REPUBLIKA.CO.ID, WASHINGTON -- PBB telah mengakhiri pengecualian larangan perjalanan bagi 13 pejabat Taliban. Dengan demikian, mereka tak dapat bepergian seleluasa sebelumnya.
Pengecualian larangan perjalanan bagi 13 pejabat Taliban berakhir pada tengah malam hari Jumat (19/8/2022). Dari 13 pejabat tersebut, dua di antaranya adalah Wakil Perdana Menteri Abdul Ghani Baradar dan Wakil Menteri Luar Negeri Sher Mohammad Abbas Stanekzai. Mereka berperan dalam negosiasi dengan perwakilan pemerintah AS era mantan presiden Donald Trump. Kesepakatan yang tercapai pada Februari 2020 membuka jalan bagi penarikan pasukan AS dari Afghanistan.
Di bawah resolusi Dewan Keamanan PBB 2011, 135 pejabat Taliban dikenakan sanksi yang mencakup pembekuan aset dan larangan perjalanan. Namun 13 dari mereka diberikan pengecualian dari larangan perjalanan. Tujuannya agar mereka dimungkinkan bertemu pejabat-pejabat dari negara lain di luar negeri.
Pada Juni lalu, komite sanksi Afghanistan Dewan Keamanan PBB yang beranggotakan 15 orang menghapus dua menteri pendidikan Taliban dari daftar pengecualian larangan perjalanan. Hal itu menyusul kebijakan mereka yang dinilai mengurangi hak-hak perempuan di Afghanistan.
Pada saat bersamaan, komite sanksi Afghanistan Dewan Keamanan PBB memperbarui pengecualian untuk anggota Taliban lainnya hingga 19 Agustus, ditambah sebulan lebih lanjut jika tidak ada anggota yang keberatan. “Irlandia keberatan pekan ini,” kata seorang sumber diplomatik, dikutip laman Al Arabiya, Sabtu (20/8/2022).
China dan Rusia telah menyerukan perpanjangan.
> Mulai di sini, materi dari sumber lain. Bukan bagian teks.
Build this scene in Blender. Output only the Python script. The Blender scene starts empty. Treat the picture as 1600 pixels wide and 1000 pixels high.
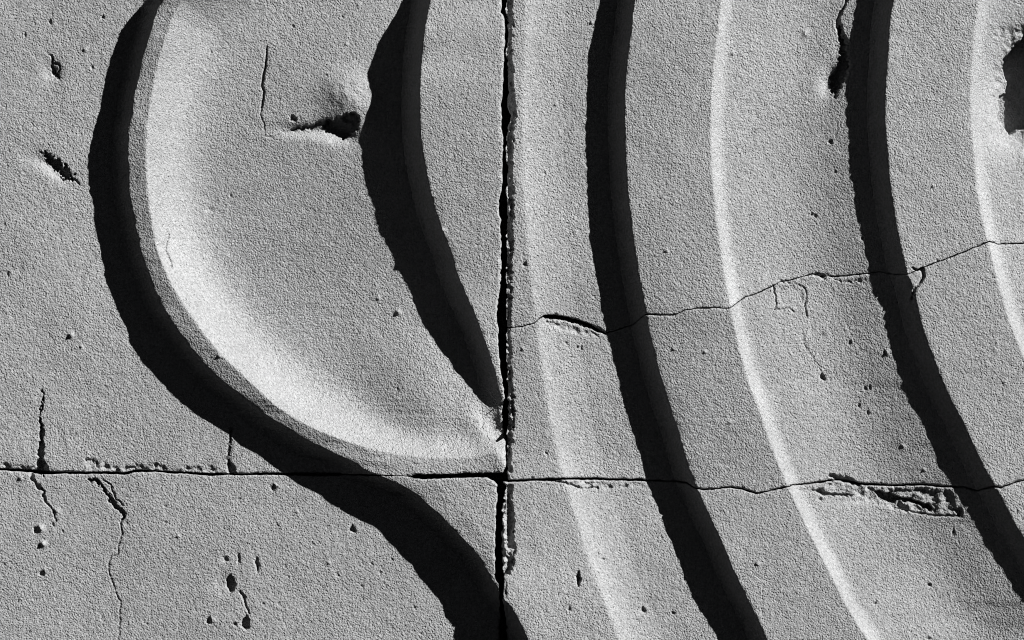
import bpy, math
import numpy as np

# ------------------------------------------------------------------ camera, sky, sun
S = 0.001                     # one relief unit = 1 mm
TH = math.radians(38)         # sun azimuth in the wall plane, above the horizontal, from the right
EL = math.radians(26)         # sun height above the wall plane
REF = 48.0
sc = bpy.context.scene
cam = bpy.data.objects.new('camera', bpy.data.cameras.new('camera'))
sc.collection.objects.link(cam)
cam.location = (0, -8.0, 0); cam.rotation_euler = (math.pi/2, 0, 0)
cam.data.lens = 180; cam.data.sensor_width = 36; cam.data.clip_end = 500
sc.camera = cam
sdir = (math.cos(EL)*math.cos(TH), -math.sin(EL), math.cos(EL)*math.sin(TH))
world = bpy.data.worlds.new('World'); sc.world = world; world.use_nodes = True
wn, wl = world.node_tree.nodes, world.node_tree.links
bg = wn['Background']
sky = wn.new('ShaderNodeTexSky'); sky.sky_type = 'NISHITA'; sky.sun_disc = False
sky.sun_elevation = math.asin(sdir[2]); sky.sun_rotation = math.atan2(sdir[0], sdir[1])
sky.altitude = 20000; sky.air_density = 0.2; sky.dust_density = 0.0; sky.ozone_density = 1.0
hs = wn.new('ShaderNodeHueSaturation'); hs.inputs['Saturation'].default_value = 0.12
wl.new(sky.outputs[0], hs.inputs['Color']); wl.new(hs.outputs[0], bg.inputs[0])
bg.inputs[1].default_value = 0.05
sl = bpy.data.lights.new('sun', 'SUN'); sl.energy = 5.0; sl.angle = math.radians(0.5); sl.color = (1, 1.0, 1.0)
so = bpy.data.objects.new('sun', sl); sc.collection.objects.link(so)
from mathutils import Vector
so.rotation_euler = Vector(sdir).to_track_quat('Z', 'Y').to_euler()
so.location = (3, -3, 3)
vs = sc.view_settings
vs.view_transform = 'Standard'; vs.look = 'None'; vs.gamma = 1; vs.use_curve_mapping = False
vs.exposure = 1.42
sc.render.engine = 'CYCLES'
sc.cycles.filter_width = 1.0

# ------------------------------------------------------------------ material
def stone_material(name, base, seed):
    m = bpy.data.materials.new(name); m.use_nodes = True
    n, l = m.node_tree.nodes, m.node_tree.links
    b = n['Principled BSDF']; b.inputs['Roughness'].default_value = 0.95
    b.inputs['Specular IOR Level'].default_value = 0.15
    tc = n.new('ShaderNodeTexCoord')
    mp = n.new('ShaderNodeMapping'); mp.inputs['Location'].default_value = (seed, seed*0.7, seed*1.3)
    l.new(tc.outputs['Object'], mp.inputs[0])
    def noise(scale, det, rough=0.5, dist=0.0):
        t = n.new('ShaderNodeTexNoise'); t.inputs['Scale'].default_value = scale
        t.inputs['Detail'].default_value = det; t.inputs['Roughness'].default_value = rough
        t.inputs['Distortion'].default_value = dist
        l.new(mp.outputs[0], t.inputs['Vector']); return t
    def rng(src, a, bb, c, d):
        r = n.new('ShaderNodeMapRange'); l.new(src, r.inputs[0])
        for i, v in enumerate((a, bb, c, d)): r.inputs[i+1].default_value = v
        return r.outputs[0]
    def mul(a, bb):
        r = n.new('ShaderNodeMath'); r.operation = 'MULTIPLY'; l.new(a, r.inputs[0]); l.new(bb, r.inputs[1]); return r.outputs[0]
    broad = rng(noise(4, 5, 0.6).outputs[0], 0.3, 0.7, 0.88, 1.08)
    mott = rng(noise(60, 3).outputs[0], 0.3, 0.7, 0.95, 1.05)
    speck = rng(noise(300, 3, 0.65).outputs[0], 0.32, 0.68, 0.7, 1.26)
    fac = mul(mul(broad, mott), speck)
    col = n.new('ShaderNodeVectorMath'); col.operation = 'SCALE'
    col.inputs[0].default_value = base
    l.new(fac, col.inputs['Scale']); l.new(col.outputs[0], b.inputs['Base Color'])
    # pitted grain about 4 mm across plus a finer one
    vo = n.new('ShaderNodeTexVoronoi'); vo.feature = 'F1'; vo.inputs['Scale'].default_value = 250
    l.new(mp.outputs[0], vo.inputs['Vector'])
    g1 = noise(380, 2, 0.5, 0.0)
    bp = n.new('ShaderNodeBump'); bp.inputs['Strength'].default_value = 1.0; bp.inputs['Distance'].default_value = 0.0022
    # rougher and smoother patches of the face
    patch = rng(noise(9, 3, 0.6).outputs[0], 0.35, 0.65, 0.75, 1.25)
    l.new(mul(g1.outputs[0], patch), bp.inputs['Height'])
    bp0 = n.new('ShaderNodeBump'); bp0.inputs['Strength'].default_value = 0.9; bp0.inputs['Distance'].default_value = 0.0018
    l.new(noise(120, 2, 0.5, 0.4).outputs[0], bp0.inputs['Height']); l.new(bp0.outputs[0], bp.inputs['Normal'])
    bp2 = n.new('ShaderNodeBump'); bp2.inputs['Strength'].default_value = 0.8; bp2.inputs['Distance'].default_value = 0.0010
    l.new(rng(vo.outputs[0], 0.05, 0.42, 0.0, 1.0), bp2.inputs['Height']); l.new(bp.outputs[0], bp2.inputs['Normal'])
    l.new(bp2.outputs[0], b.inputs['Normal'])
    return m
STONE = [stone_material('weathered_stone', (v, v*1.003, v*1.003), sd)
         for v, sd in ((0.20, 0.0), (0.197, 3.1), (0.205, 5.7), (0.202, 7.9), (0.2, 9.4))]
MORTAR = stone_material('dark_mortar', (0.09, 0.09, 0.09), 12.0)

# ------------------------------------------------------------------ noise
def vnoise(x, y, scale, seed):
    r = np.random.RandomState(seed); N = 256
    g = r.rand(N, N)*2-1
    u = x/scale+37.3; v = y/scale+71.9
    iu = np.floor(u).astype(int); iv = np.floor(v).astype(int)
    fu = u-iu; fv = v-iv
    fu = fu*fu*(3-2*fu); fv = fv*fv*(3-2*fv)
    a = g[iu % N, iv % N]; b = g[(iu+1) % N, iv % N]; c = g[iu % N, (iv+1) % N]; d = g[(iu+1) % N, (iv+1) % N]
    return (a*(1-fu)+b*fu)*(1-fv)+(c*(1-fu)+d*fu)*fv
def lnoise(x, y, scale, seed):
    g = np.random.RandomState(seed).rand(256, 256)*2-1
    u = x/scale+37.3; v = y/scale+71.9
    iu = np.floor(u).astype(int); iv = np.floor(v).astype(int); fu = u-iu; fv = v-iv
    a = g[iu % 256, iv % 256]; b = g[(iu+1) % 256, iv % 256]; c = g[iu % 256, (iv+1) % 256]; d = g[(iu+1) % 256, (iv+1) % 256]
    return np.where(fu > fv, a+(b-a)*fu+(d-b)*fv, a+(c-a)*fv+(d-c)*fu)
def sstep(t):
    t = np.clip(t, 0, 1); return t*t*(3-2*t)

# ------------------------------------------------------------------ carved lines of the relief (mm, y down)
def P(s): return np.array([[float(v) for v in q.split(',')] for q in s.split()])
lip1 = P('''1060,-330 900,-300 760,-270 600,-225 480,-185 400,-145 340,-95 295,-50 255,0 247,12 240,32 232,60 223,85 219,108 215,125 209,148 207,170 206,182
200,198 199,225 199,250 200,290 203,315 209,345 214,370 222,405 232,430 243,460 254,480 268,503 280,520 300,547 325,575 350,598 375,617 400,638
440,664 475,685 510,702 545,718 560,728 578,737 600,746 625,757 652,772 665,785 680,797 695,812 715,832 730,848 745,865 758,885 768,903 776,918
788,935 800,950 812,972 825,1000 850,1060 890,1160 930,1300''')
sh1 = P('''420,-230 330,-150 270,-80 213,0 202,15 192,30 184,46 178,65 172,82 167,95 162,112 158,130 156,152 151,175 145,195 140,215 135,235 133,255 134,275
136,300 142,320 144,345 146,365 150,385 154,405 157,425 159,437 168,458 177,480 187,502 197,518 198,535 206,551 223,574 240,590 255,607 270,625
290,641 305,654 325,665 345,675 357,683 370,697 385,706 400,715 415,727 432,736 450,750 470,765 500,778 510,790 525,800 545,808 580,821 590,828
605,848 620,866 640,885 655,905 668,923 690,943 695,960 700,968 709,980 710,1000 730,1060 770,1160 810,1300''')
lip2 = P('''790,-150 760,-118 725,-80 695,-42 672,0 668,20 663,50 659,80 657,110 656,140 656,165 657,190 658,215 662,248 666,270 672,295 679,325 688,352 697,375
704,392 712,420 722,445 733,470 747,502 757,530 765,555 772,575 777,595 781,620 783,640 787,665 800,690 815,720 830,760''')
sh2 = P('''740,-180 700,-130 660,-60 625,0 617,18 606,35 595,52 585,70 579,90 573,105 568,120 570,132 575,148 573,165 566,178 564,200 565,230 567,258 569,275
576,305 583,325 587,345 597,370 609,398 617,418 631,445 640,463 656,500 662,510 675,530 685,545 703,565 706,577 712,583 725,595 735,608 750,627 765,643
783,665 800,690 815,720 830,760''')
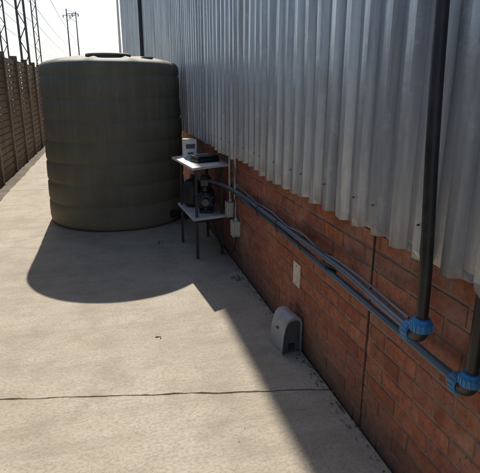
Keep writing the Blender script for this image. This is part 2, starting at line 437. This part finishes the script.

Sementara Amerika Serikat (AS) menginginkan daftar pejabat Taliban yang diizinkan bepergian, termasuk destinasi yang dapat mereka kunjungi, dikurangi. “Proposal terbaru di atas meja akan memungkinkan hanya enam pejabat untuk bepergian karena alasan diplomatik,” ungkap seorang sumber diplomatik.
Jika tidak ada anggota Dewan Keamanan PBB keberatan pada Senin (22/8/2022) sore, itu akan mulai berlaku selama tiga bulan.